6) Angry: I have a temper, and I will use it on you. I don’t care if you cry, scream, moan or sit there and pout. If you are stupid enough to raise it, you will bear the brunt of it. Deal with it. Life’s all about getting what you asked for, and you sure as hell ask for it.

7) Singy: Not stingy, singy. Yes, I sing. When I’m driving, I always sing. I don’t know why. As soon as my hands touch the steering wheel, it’s like Pavarotti (may his soul rest in peace) infuses his spirit in me. And I don’t sing good… not by a long shot. And not many people have witnessed it, although Bastard has seen me dance when driving… much to his amusement. Which reminds me: I’m a magnet for bad driving. Whenever I get on the road, it seems like the spirit of Idiot God takes over some drivers on the road, and they proceed to show me how bad they really are at driving. I have one word to describe them: assholes.

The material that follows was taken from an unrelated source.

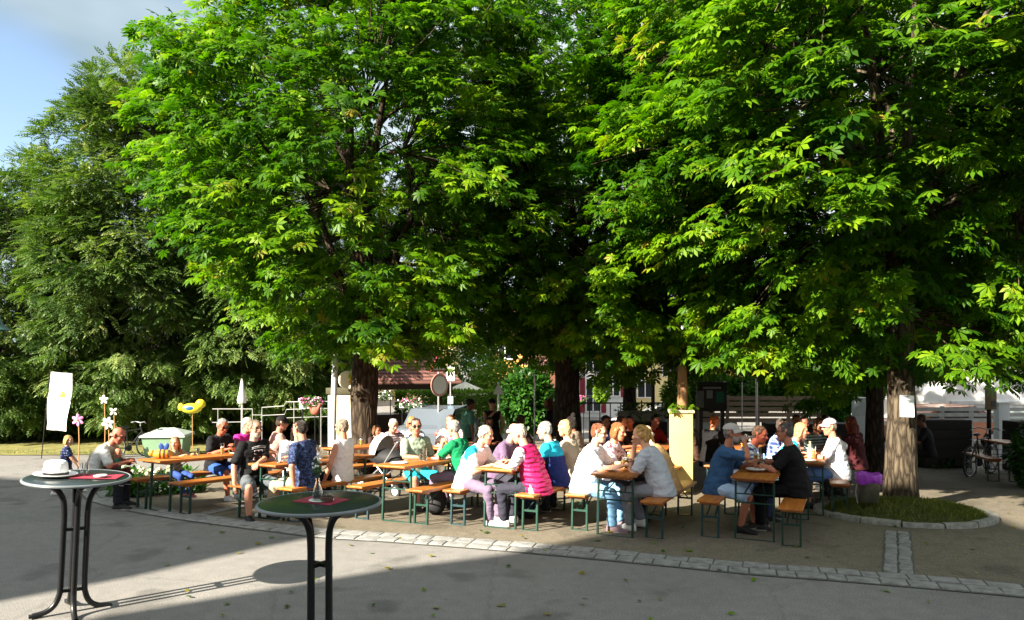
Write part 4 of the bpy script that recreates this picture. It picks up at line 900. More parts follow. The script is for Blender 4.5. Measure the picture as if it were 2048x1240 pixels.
b = MB(); b.lathe([(.2, -.04), (.225, -.02), (.225, .02), (.2, .04)], 36, 0, Matrix.Rotation(R(90), 4, 'X')); b.build('sign_disc', mat('milky sign', (.80, .74, .58), .4, .05, 3, 0), rs)
b = MB(); b.prism([(.02, -.07), (.12, -.1), (.16, .0), (.1, .13), (.03, .1), (.06, .02)], .02, 0, Matrix.Translation((0, -.05, 0)) @ Matrix.Rotation(R(90), 4, 'X')); b.build('emblem', mat('golden emblem', (.6, .32, .03), .5), rs, smooth=False)
b = MB(); b.tube([(0, 0, .22), (0, 0, .5)], .008, 6); b.build('hanger', M_BLACK, rs)
# lamp at the left edge
lp = thing('street_lamp', 'green bell shaped street lamp cut by the left edge', 'street lamp', (at(-14, 0, 12.5).x, 12.5, gz(12.5)))
zl = at(0, 655, 12.5).z-gz(12.5)
b = MB(); b.tube([(-.1, 0, 0), (-.1, 0, zl+.35), (-.05, 0, zl+.5), (.03, 0, zl+.42), (.03, 0, zl+.2)], .035, 10); b.build('pole', M_GREEN, lp)
b = MB(); b.lathe([(.03, zl+.24), (.07, zl+.2), (.13, zl+.06), (.24, zl-.04), (.235, zl-.05), (.12, zl+.04), (.0, zl+.15)], 28, 0, Matrix.Translation((.03, 0, 0)), cap=False); b.build('lamp_shade', mat('lamp green', (.03, .10, .08), .4), lp)
b = MB(); b.ell((.03, 0, zl-.02), (.06, .06, .07)); b.build('bulb', M_WHITE, lp)
# planting bed behind the kerb on the left with pale flowers
KB = [gnd(185, 985), gnd(260, 975), gnd(340, 968), gnd(440, 958)]
b = MB(); rnd = random.Random(2)
for i in range(3):
    p, q = Vector((*KB[i], 0)), Vector((*KB[i+1], 0)); n_ = 3
    for j in range(n_):
        s, e = p.lerp(q, (j+.02)/n_), p.lerp(q, (j+.98)/n_); m = (s+e)/2; d = e-s
        b.box((m.x, m.y, gz(m.y)+.03), (d.length, .12, .12), 0, None, math.atan2(d.y, d.x), .012)
tag(b.build('bed_kerb_pavement', M_STONE), kind='structure')
for i, (px, py, y, w, lab) in enumerate(((283, 945, 12.6, .42, 'low plant with cream flowers under the leftmost table'), (255, 958, 12.4, .3, 'bright green low plant by the bed kerb'), (365, 945, 13.0, .4, 'dark leafed low plant behind the leftmost bench'))):
    t = leaf_cloud('flowering_plant', lab, 'plant', (at(px, 0, y).x, y, gz(y)+.2), (w, .3, .24), 500, .11, M_LEAF4, 300+i, group='low plants in the kerbed bed')
    b = MB(); rd = random.Random(i)
    if i == 0:
        for k in range(40): a = rd.uniform(0, 6.28); q = rd.random()**.5; b.ell((w*q*math.cos(a), .3*q*math.sin(a)-.05, rd.uniform(.0, .28)), rd.uniform(.02, .04), seg=7, rings=5)
        b.build('blossom', mat('cream petal', (.75, .68, .45), .6), t)
# ------------------------------------------------------------------ middle background
GB = gz(30)                                       # level of the lower street
M_TILE, t_, b_ = newmat('dark red roof tiles')
tc_ = t_.nodes.new('ShaderNodeTexCoord'); wv = t_.nodes.new('ShaderNodeTexWave'); wv.bands_direction = 'Z'; wv.inputs['Scale'].default_value = 2.6; wv.inputs['Distortion'].default_value = .4; wv.inputs['Detail'].default_value = 2
t_.links.new(tc_.outputs['Object'], wv.inputs['Vector']); rr_ = t_.nodes.new('ShaderNodeValToRGB'); rr_.color_ramp.elements[0].color = (.045, .016, .012, 1); rr_.color_ramp.elements[1].color = (.20, .085, .065, 1)
t_.links.new(wv.outputs['Fac'], rr_.inputs[0]); t_.links.new(rr_.outputs[0], b_.inputs['Base Color']); b_.inputs['Roughness'].default_value = .8
M_TIMBER = mat('dark stained timber', (.035, .02, .012), .7, .3, 6, .2, 20, stretch=(1, 1, 6))
yG = 27.0; gp = at(815, 0, yG)
gz_ = thing('shelter', 'open timber shelter with a dark red tiled hip roof beside the left chestnut', 'shelter', (gp.x, yG, GB), R(14))
e_ = at(0, 760, yG).z-GB; ap = at(0, 672, yG).z-GB
def hiproof(w, d, e, a, ridge, th=.1):
    v = [(-w, -d, e), (w, -d, e), (w, d, e), (-w, d, e), (-ridge, 0, a), (ridge, 0, a), (-w, -d, e-th), (w, -d, e-th), (w, d, e-th), (-w, d, e-th)]
    return v, [(0, 1, 5, 4), (1, 2, 5), (2, 3, 4, 5), (3, 0, 4), (0, 6, 7, 1), (1, 7, 8, 2), (2, 8, 9, 3), (3, 9, 6, 0), (6, 9, 8, 7)]
b = MB(); b.add(*hiproof(1.75, 1.6, e_, ap, .35)); b.build('roof', M_TILE, gz_, smooth=False)
for x in (-1.4, 1.4):
    for y in (-1.25, 1.25): b = MB(); b.box((x, y, e_/2-.06), (.17, .17, e_-.12), 0, None, 0, .01); b.build('post', M_TIMBER, gz_)
b = MB(); b.box((0, -1.28, e_-.22), (2.9, .12, .16)); b.build('beam', M_TIMBER, gz_); b = MB(); b.box((0, 1.28, e_-.22), (2.9, .12, .16)); b.build('beam', M_TIMBER, gz_)
b = MB(); b.box((-.5, 1.2, .45), (1.9, .08, .9)); b.build('parapet', M_TIMBER, gz_, smooth=False)
# traffic signs on one post
M_SRED = mat('sign red', (.42, .06, .05), .5, .08, 4, 0); M_SWH = mat('sign white', (.72, .70, .66), .5, .05, 4, 0); M_GALV = mat('galvanised steel', (.5, .5, .5), .4, .1, 10, .05, metal=.7)
yS = 23.5; sp_ = at(877, 770, yS); ts = thing('traffic_sign', 'round white traffic sign with a faded red ring below a red triangle', 'traffic sign', (sp_.x, yS, gz(yS)), R(48)); zs = sp_.z-gz(yS)
RX = Matrix.Rotation(R(90), 4, 'X')
b = MB(); b.tube([(0, 0, 0), (0, 0, zs+.95)], .032, 12); b.build('post', M_GALV, ts)
b = MB(); b.lathe([(.37, 0), (.37, .02)], 40, 0, Matrix.Translation((0, -.04, zs)) @ RX); o = b.build('round_plate', mat('faded red', (.55, .28, .22), .5, .08, 4, 0), ts)
b = MB(); b.lathe([(.29, 0), (.29, .006)], 40, 0, Matrix.Translation((0, -.062, zs)) @ RX); b.build('plate_face', M_SWH, o)
b = MB(); tri = [(-.40, -.23), (.40, -.23), (0, .46)]; b.prism(tri, .02, 0, Matrix.Translation((0, -.04, zs+.66)) @ RX); o = b.build('triangle_plate', M_SRED, ts, smooth=False)
b = MB(); b.prism([(x*.70, y*.70) for x, y in tri], .006, 0, Matrix.Translation((0, -.062, zs+.655)) @ RX); b.build('plate_face', M_SWH, o, smooth=False)
b = MB(); b.lathe([(.045, 0), (.045, .004)], 16, 0, Matrix.Translation((.0, -.070, zs+.72)) @ RX); b.beam((0, -.072, zs+.66), (-.07, -.072, zs+.55), .04, .004); b.beam((0, -.0725, zs+.66), (.07, -.0725, zs+.55), .04, .004); b.build('pictogram', M_BLACK, o, smooth=False)
# bus-stop like notice sign
yB = 25; p_ = at(901, 748, yB); sg = thing('stop_sign_board', 'white board with a green top on a thin post, a small blue plate below', 'sign', (p_.x, yB, gz(yB))); zs = p_.z-gz(yB)
b = MB(); b.tube([(0, 0, 0), (0, 0, zs+.3)], .025, 10); b.build('post', M_GALV, sg)
b = MB(); b.box((0, -.04, zs), (.29, .03, .48), 0, None, 0, .006); o = b.build('board', M_SWH, sg)
b = MB(); b.box((0, -.058, zs+.13), (.17, .006, .14)); b.build('green_panel', mat('sign green', (.25, .42, .10), .5), o, smooth=False)
b = MB(); b.box((0, -.058, zs-.08), (.17, .006, .18)); b.build('timetable', mat('pale blue print', (.55, .66, .68), .5), o, smooth=False)
b = MB(); b.box((0, -.04, at(0, 800, yB).z-gz(yB)), (.19, .02, .26)); b.build('blue_plate', mat('pale blue plate', (.25, .42, .55), .5), sg, smooth=False)
# sign seen from the back
yT = 20; p_ = at(997, 779, yT); sg = thing('triangle_sign', 'grey back of a triangular road sign on a pale post', 'traffic sign', (p_.x, yT, gz(yT))); zs = p_.z-gz(yT)
b = MB(); b.tube([(0, 0, 0), (0, 0, zs+.2)], .028, 10); b.build('post', M_WMET, sg)
b = MB(); b.prism([(-.15, -.13), (.15, -.13), (0, .20)], .012, 0, Matrix.Translation((0, -.03, zs)) @ RX); b.build('plate', mat('bare aluminium', (.62, .64, .64), .45, .05, 5, 0), sg, smooth=False)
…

Well…there you have it. If I were the stooges of Snow White, I would be those. It would thereby assure that I am the main protagonist because she’d have fled long before the first shot was done, and never returned. Suits me… I never was a big fan of Disney anyway.

And since we’re on the theme of movies, here’s a line that came up to me recently and still cracks me over. The movie: Lock, Stock and Two Smoking Barrels. The scene: 4 guys with no experience of crime want to rob their neighbors who are peddling drugs, thereby having experience of the shady underworld. Two of the four guys are name Soap and Eddie, and they are discussing the schematics of conducting the robbery.

Eddie: Oh, one more thing, they’re going to be armed.

Soap: Armed? You mentioned nothing about them being armed! What are they going be armed with?

Eddie: Oh, I don’t know. Bad breath, colorful language… a feather duster… GUNS, you tit!

I love that movie… and to take another line from that… it’s time to bid adieu with the words *Jamaican Accent* chill Winstaan!